Aston Villa players celebrate after winning the Europa League.
Aston Villa won the Europa League on Wednesday, picking up their first trophy in decades. They outclassed Freiburg 0-3 in Istanbul, with manager Unai Emery winning the competition for the fifth time.
As ever, the broadcasters interrupted the players’ celebrations, trying to get instant interviews. It took four attempts before Ezri Konsa could speak. During on aborted conversation, he sprinted away to join the team photo. It is all a bit of a farce.
Arsenal reached their first Champions League final in 20 years a fortnight ago. Amazon Prime Video would have loved showing a British team making the final, especially as it came on the back of that PSG vs Bayern Munich first leg the week before.
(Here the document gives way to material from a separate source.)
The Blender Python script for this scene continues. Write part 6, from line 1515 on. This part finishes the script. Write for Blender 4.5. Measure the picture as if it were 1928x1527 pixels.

The moment was though blemished for goalscorer Bukayo Saka. The England forward had a microphone shoved in his face shortly after full-time, just as the celebrations were getting into full swing. Saka informed the interviewer his enjoyment was being ruined. He was polite, but very clearly tried to get away as soon as possible.
Arsenal won the Premier League on Tuesday. Perhaps the players were happy to have done so not on the pitch. It met they could celebrate privately and not have to fulfil nonsensical media duties.
Aston Villa Europa League Win Blemished by Interviews
Aston Villa’s Europa League win and the Gunner’s progress to the final are far from the only examples of this. Saka’s now teammate, Eberechi Eze, begged the on-field reporter to let him go back to his then Crystal Palace colleagues as they enjoyed their historic FA Cup win last season. Similar has happened as the Lionesses won the Euros.
This all goes on top of new in-game/half-time interviews. Those are, frankly, a disgrace.
Broadcasters pay a lot for rights and access. But they must stop all these interviews.
The players don’t want to do them. Those athletes have worked hard for those moments. Fans don’t want to watch them either. We want to see the players singing Sweet Caroline or dancing to Freed From Desire. We tune in to watch those exact moments.
The interviews broadcasters insist on ruin them. Enough.